Friday, May 2, 2025

The UnmappingThe Unmapping by Denise S. Robbins
My rating: 2 of 5 stars

I honestly want to like this book more than I did. I think it was the core concept of moving buildings, always at 4 am, hopping from one location to another in the NYC (and other places), just causing a shoehorned chaos every day.

Sure, it doesn't make any sense, but that's the SURREAL for you.

So, I kinda went in thinking about having such a thing just LEAN into the surreal, think about The City and the City, or Invisible Cities, or even a bit of Borges. It could have been deep and weird and impressionistic and sometimes even a little wild--but instead we got something that went hard on the Literary SF angle, about personal lives rather going down the toilet, or just being uprooted and always just teetering on the edge of dissolution.

I frankly didn't really like any of the characters. They were either too cringey or dissolute EVEN IF I actually like long stream of consciousness writing in general.
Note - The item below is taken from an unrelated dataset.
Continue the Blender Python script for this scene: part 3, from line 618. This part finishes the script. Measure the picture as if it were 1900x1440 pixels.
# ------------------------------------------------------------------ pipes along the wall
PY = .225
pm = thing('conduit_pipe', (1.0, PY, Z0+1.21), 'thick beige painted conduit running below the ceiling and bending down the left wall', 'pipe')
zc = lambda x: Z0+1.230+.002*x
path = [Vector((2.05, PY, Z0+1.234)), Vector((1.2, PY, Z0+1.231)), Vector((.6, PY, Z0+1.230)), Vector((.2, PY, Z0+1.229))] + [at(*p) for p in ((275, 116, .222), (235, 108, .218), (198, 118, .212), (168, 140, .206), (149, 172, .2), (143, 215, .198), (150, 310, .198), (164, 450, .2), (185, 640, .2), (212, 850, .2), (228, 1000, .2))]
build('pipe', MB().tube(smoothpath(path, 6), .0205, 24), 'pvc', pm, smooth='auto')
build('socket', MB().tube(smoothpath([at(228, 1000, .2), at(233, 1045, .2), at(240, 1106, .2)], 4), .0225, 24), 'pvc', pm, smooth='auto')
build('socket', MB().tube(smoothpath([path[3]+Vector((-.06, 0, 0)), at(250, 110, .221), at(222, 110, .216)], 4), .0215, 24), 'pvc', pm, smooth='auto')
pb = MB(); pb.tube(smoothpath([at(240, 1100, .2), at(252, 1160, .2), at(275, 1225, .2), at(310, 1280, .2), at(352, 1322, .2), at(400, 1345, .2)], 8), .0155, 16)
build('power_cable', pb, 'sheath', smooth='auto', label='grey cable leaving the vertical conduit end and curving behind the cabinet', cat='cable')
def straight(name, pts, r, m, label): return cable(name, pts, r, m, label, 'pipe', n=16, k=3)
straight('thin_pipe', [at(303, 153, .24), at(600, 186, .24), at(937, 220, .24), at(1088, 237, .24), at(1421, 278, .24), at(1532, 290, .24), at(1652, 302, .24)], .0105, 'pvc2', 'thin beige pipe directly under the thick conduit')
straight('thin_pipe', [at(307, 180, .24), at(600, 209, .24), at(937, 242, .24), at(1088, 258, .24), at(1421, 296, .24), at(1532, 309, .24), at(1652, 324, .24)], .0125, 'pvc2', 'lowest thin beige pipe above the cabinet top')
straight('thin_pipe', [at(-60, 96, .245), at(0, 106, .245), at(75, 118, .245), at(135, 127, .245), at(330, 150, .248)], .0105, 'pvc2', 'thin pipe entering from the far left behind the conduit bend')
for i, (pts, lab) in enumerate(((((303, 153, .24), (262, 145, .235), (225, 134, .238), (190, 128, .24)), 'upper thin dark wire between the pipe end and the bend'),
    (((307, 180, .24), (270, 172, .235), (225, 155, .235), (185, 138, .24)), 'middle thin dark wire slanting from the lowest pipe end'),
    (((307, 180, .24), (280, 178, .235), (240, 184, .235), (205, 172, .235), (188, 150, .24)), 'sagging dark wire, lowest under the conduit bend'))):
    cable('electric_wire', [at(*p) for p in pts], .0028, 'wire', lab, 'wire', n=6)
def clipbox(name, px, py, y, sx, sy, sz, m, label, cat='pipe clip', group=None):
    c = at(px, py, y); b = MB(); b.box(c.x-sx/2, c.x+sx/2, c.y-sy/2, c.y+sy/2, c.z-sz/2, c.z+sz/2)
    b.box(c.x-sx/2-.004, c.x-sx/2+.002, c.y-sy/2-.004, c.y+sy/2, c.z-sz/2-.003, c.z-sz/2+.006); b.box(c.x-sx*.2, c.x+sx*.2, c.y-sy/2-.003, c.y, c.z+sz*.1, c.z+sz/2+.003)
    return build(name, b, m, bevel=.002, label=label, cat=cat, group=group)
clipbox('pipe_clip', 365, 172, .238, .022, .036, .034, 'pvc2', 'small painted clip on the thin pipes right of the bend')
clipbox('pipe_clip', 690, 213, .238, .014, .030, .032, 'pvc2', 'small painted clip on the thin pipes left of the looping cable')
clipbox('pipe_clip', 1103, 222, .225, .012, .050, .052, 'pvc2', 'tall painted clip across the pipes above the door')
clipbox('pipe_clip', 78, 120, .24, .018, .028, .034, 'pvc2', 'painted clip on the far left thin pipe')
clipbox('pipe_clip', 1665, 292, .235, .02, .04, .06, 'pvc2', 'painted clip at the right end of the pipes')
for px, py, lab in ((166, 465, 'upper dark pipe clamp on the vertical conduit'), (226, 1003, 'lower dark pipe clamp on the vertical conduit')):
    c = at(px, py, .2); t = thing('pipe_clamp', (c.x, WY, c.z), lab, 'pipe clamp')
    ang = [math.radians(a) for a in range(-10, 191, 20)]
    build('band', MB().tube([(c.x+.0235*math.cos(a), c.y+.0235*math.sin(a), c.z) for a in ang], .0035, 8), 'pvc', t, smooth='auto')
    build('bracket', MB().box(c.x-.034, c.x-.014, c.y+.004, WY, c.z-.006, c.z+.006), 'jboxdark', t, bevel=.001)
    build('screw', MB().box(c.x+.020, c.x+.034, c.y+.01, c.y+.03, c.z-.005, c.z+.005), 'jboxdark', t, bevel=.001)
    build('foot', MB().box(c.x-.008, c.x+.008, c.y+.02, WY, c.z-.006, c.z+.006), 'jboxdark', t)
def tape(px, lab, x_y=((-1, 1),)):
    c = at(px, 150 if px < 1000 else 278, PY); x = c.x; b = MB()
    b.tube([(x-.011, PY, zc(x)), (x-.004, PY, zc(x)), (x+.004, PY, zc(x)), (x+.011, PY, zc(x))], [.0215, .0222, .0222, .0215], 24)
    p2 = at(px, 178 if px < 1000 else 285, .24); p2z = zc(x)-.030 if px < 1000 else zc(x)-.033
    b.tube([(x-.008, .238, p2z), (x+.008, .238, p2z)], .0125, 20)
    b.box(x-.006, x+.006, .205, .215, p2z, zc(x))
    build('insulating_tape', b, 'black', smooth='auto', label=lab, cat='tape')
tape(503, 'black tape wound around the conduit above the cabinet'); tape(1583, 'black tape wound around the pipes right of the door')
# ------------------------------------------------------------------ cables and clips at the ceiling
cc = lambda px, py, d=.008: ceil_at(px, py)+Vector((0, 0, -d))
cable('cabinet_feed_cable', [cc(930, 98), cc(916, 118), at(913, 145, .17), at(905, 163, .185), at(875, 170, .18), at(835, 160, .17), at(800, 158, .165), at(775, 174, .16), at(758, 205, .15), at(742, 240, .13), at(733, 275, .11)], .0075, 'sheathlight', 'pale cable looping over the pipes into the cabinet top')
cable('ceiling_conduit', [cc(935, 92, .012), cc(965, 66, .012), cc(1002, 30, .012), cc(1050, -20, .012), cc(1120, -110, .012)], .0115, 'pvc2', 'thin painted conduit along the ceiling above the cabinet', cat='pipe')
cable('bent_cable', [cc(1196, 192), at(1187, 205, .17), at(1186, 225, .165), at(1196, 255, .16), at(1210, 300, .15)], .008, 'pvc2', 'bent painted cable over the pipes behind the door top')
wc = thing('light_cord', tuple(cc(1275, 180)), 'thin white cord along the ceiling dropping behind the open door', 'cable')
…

Especially when it goes deep into the woods. But, unfortunately, the novel kept trying to go in different directions.

It even attempted to nudge us toward a SF reason, and then to a mystical reason, before going the Literary Fiction direction--and all the while, all these pieces just felt SHOEHORNED in. I mean... sure, such an event would definitely call for a serious renewable energy push, would absolutely necessitate grass-roots real-people aid, but to reverse cause and effect, saying ECOLOGICAL DAMAGE would have caused the unmapping of buildings, popping up all over the place like a dream, just felt like an enormous stretch. And no, it wasn't ever confirmed in the novel, thank god, but it coming up multiple times was multiple times too many. I would have bought it if we were to just read the novel as an ALLEGORY... but the allegory stuff, if it was there, was all lost in a morass of anxiety meds and loss of selfhood.

So, great potential idea, but everything else just felt too... shoehorned, try-hard. Alas.